How Does Pilates Relieve Back Pain?
I’ve probably had well over 100 clients asking for help with their back pain over the past 10 years. And I get it! Back pain is what brought me to Pilates too! The interesting thing is that most of these people didn’t just wake up one day and decide that Pilates would cure their back pain. Actually, their doctors pushed them to try Pilates as a way to deal with (and hopefully resolve) their pain. So Pilates is not just some trend. It’s been here for a while. It’s been shown to work time and time again. And so it will continue to endure. It’s why I feel completely comfortable saying that it usually works. But how?
The human body is an amazingly complex system; perfect as it is. The problem is, when one thing gets out of whack, it messes with the whole system. Putting it simply, we need to find a way back to our ideal alignment, in order to get back to our ideal functioning and movement..
Think of a Jenga tower. Now focus on the 5th row from the bottom of the tower. Imagine I were to remove the right and center piece. What would happen? If I were careful enough, it might not collapse right away. But the stability would be highly compromised. And each piece taken and replaced on the tower would add more and more stress to that 5th row, until the tower’s stability breaks down, and it collapses. I think the human body works in a similar way. When the anatomy is compromised in one place, the interconnectedness ensures that it will be felt elsewhere. Sometimes it is in the form of pain. Other times it’s compensations that create faulty movement patterns, and yes eventually some kind of discomfort.
When thinking about it in this way, I think it is clear that this all comes down to balance. No, I am not talking about standing on one foot. But how uniformly we develop different sides to the same part. In developing, I am talking about strength and stretch. Because these are two elements that every muscle in our body needs. Thinking of it in another way, we don’t want too much lax or too much tension, because that would throw our system out of whack.
But it is not just about the balance between strength and stretch that matters. It’s also about the development of one side of the structure in respect to the other. Let’s take for instance two muscle groups that pull on the knee: hamstrings and quadriceps. If you are stretching the hamstrings a lot without strengthening them, and strengthening the quadriceps without stretching them (as many people do), you are creating a recipe for injury. Why? Because there is a great imbalance in tension on the muscles pulling on the knee. It’s an injury that I personally know quite well, and definitely would not recommend.

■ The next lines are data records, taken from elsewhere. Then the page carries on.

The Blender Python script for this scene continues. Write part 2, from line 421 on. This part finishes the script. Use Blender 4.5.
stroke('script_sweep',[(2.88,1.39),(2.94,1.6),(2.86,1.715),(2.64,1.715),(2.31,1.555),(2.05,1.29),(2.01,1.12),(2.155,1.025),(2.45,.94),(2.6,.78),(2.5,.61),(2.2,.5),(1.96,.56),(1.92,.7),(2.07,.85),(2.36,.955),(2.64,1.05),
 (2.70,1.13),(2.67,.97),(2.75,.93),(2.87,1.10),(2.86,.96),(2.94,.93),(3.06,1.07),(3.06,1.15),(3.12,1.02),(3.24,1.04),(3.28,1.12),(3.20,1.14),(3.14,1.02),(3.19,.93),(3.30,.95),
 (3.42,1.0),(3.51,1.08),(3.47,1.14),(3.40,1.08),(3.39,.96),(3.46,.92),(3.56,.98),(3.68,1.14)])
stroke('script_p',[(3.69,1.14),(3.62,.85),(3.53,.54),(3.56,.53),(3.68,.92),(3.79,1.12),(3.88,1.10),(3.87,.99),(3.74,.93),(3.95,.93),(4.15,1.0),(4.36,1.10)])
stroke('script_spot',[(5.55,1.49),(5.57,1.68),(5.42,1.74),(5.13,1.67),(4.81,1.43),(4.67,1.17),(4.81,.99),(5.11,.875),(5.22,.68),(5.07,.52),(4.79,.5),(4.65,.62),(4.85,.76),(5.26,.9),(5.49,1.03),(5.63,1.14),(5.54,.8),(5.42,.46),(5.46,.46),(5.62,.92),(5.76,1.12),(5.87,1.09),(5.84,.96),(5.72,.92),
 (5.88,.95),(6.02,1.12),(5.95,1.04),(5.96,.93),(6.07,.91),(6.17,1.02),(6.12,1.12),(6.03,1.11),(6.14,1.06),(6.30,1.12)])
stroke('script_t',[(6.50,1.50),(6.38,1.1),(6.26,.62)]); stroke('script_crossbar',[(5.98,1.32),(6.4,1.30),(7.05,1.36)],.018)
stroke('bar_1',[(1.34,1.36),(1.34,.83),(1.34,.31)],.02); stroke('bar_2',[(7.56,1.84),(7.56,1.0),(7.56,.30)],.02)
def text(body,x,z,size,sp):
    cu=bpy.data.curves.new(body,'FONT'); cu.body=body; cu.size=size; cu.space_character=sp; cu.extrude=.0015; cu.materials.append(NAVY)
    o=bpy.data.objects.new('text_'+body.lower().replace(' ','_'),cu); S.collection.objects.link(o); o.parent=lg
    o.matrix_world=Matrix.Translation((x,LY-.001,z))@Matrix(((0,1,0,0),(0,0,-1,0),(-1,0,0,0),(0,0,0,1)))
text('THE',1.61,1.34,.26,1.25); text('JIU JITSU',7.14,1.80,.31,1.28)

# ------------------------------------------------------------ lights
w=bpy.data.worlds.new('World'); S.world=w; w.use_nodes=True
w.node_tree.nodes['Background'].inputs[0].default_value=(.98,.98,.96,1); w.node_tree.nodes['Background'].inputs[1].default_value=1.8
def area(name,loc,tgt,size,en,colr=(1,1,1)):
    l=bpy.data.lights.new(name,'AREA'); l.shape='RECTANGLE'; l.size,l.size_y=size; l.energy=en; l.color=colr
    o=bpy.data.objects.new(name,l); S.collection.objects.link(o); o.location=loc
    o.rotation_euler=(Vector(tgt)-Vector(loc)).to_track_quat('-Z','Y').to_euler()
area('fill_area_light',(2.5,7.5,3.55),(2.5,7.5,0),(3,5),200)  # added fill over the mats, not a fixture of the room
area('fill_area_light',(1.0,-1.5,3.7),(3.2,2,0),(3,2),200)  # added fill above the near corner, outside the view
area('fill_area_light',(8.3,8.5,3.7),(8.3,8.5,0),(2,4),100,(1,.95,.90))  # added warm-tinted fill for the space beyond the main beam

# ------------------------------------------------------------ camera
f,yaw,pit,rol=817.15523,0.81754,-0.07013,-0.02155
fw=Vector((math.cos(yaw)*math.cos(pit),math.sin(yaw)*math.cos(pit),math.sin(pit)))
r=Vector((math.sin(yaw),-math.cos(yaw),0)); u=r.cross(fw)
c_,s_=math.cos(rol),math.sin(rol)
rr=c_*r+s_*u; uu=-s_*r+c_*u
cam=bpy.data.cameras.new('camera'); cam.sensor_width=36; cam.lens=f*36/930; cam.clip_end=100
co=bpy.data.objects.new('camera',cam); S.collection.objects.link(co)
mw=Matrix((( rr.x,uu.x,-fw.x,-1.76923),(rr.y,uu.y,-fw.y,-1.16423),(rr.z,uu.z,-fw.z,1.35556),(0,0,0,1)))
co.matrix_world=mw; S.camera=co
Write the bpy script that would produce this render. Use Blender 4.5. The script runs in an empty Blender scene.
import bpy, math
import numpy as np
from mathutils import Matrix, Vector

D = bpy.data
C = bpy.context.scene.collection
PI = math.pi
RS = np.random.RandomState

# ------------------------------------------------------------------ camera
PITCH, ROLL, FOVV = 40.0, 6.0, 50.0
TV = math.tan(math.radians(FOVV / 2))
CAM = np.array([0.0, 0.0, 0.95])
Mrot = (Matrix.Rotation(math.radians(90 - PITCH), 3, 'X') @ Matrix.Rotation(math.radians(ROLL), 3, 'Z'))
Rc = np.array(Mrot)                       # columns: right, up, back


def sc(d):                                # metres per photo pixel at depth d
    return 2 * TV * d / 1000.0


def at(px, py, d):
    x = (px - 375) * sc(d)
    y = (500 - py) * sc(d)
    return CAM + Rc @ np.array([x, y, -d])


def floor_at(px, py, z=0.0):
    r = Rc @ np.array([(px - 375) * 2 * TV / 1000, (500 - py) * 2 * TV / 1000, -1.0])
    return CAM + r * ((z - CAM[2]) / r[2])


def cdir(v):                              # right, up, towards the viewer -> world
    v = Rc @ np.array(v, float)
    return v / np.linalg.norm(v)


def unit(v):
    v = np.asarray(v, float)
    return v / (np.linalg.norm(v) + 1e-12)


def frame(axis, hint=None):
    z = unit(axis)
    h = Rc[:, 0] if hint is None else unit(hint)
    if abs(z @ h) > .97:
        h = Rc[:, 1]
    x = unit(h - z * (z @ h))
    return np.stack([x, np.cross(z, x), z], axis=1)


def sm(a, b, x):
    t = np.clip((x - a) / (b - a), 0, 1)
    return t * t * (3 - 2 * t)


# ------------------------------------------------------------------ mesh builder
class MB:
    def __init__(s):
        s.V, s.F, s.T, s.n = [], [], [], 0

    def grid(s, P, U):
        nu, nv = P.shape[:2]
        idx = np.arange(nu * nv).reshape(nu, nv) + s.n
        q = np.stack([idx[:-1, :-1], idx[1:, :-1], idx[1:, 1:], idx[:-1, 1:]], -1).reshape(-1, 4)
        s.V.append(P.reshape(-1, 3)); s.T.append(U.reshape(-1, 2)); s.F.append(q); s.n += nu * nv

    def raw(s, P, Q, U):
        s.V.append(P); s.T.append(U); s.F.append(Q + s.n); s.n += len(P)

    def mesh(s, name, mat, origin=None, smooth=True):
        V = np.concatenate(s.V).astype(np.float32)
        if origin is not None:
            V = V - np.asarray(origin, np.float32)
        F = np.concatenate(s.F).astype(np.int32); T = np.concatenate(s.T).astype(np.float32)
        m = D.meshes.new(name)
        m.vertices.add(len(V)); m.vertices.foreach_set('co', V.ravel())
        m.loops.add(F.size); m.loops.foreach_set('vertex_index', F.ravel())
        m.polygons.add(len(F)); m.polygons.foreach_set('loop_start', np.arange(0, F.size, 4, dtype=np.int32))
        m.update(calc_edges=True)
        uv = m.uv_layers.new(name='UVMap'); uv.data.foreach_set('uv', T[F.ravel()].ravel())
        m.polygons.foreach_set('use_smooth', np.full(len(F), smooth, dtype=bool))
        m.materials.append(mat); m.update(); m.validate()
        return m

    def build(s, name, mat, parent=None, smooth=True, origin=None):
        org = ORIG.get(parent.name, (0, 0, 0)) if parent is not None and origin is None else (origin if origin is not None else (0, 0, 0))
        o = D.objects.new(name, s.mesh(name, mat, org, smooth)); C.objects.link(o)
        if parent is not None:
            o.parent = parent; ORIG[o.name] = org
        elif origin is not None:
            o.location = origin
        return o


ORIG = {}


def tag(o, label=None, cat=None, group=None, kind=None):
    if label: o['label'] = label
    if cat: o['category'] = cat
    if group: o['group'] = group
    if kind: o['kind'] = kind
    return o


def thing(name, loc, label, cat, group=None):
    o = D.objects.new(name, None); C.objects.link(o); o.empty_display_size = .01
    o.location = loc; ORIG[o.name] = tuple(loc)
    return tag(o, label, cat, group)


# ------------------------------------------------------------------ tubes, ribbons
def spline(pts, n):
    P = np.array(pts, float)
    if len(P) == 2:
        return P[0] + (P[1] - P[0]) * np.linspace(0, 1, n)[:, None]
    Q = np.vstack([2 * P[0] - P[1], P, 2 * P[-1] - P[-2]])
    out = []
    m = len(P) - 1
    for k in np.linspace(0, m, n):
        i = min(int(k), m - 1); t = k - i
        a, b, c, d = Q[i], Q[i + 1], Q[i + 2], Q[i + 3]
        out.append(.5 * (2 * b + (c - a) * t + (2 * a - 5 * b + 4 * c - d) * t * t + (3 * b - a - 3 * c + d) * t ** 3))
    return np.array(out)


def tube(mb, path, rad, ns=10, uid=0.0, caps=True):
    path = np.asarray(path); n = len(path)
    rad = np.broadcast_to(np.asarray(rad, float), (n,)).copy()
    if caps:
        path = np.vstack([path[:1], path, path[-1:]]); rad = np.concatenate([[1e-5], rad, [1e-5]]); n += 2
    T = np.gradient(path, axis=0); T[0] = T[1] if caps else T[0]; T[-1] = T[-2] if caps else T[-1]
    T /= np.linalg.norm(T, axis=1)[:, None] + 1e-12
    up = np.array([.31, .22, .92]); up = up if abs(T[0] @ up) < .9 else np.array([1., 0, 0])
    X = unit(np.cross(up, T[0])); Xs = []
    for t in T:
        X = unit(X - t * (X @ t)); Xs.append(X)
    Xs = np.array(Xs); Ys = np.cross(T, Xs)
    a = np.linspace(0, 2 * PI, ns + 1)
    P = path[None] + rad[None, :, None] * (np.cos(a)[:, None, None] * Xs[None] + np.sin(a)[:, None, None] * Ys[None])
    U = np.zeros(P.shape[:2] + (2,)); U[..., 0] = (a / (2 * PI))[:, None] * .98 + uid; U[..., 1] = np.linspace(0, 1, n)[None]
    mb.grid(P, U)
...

One of the basic ideas behind Pilates is to rebalance the body. In Return To Life, Joseph Pilates tells us that we learn to tense our muscles in the right way, so that we can learn to relax them similarly in the right way. So this focus on balance is built into the very fabric of Pilates. Every exercise has an element of strength and stretch, and the different apparatus create tension using springs. This forces us to focus on the eccentric contraction, or the lengthening contraction of the muscle. We don’t just let go, when we have done the primary part of an exercise. But we return to our starting position in a very controlled way. Remember, Joseph Pilates called Pilates Contrology, so it’s kind of a big part of this system that he so brilliantly developed. You can see the difference when you imagine someone finishing a Pilates exercise and someone finishing a barbell exercise in the gym. The Pilates exercise is performed with so much control that the completion is very silent. While the barbell exercise usually ends with a loud slam to the floor, that most others at the gym can actually feel.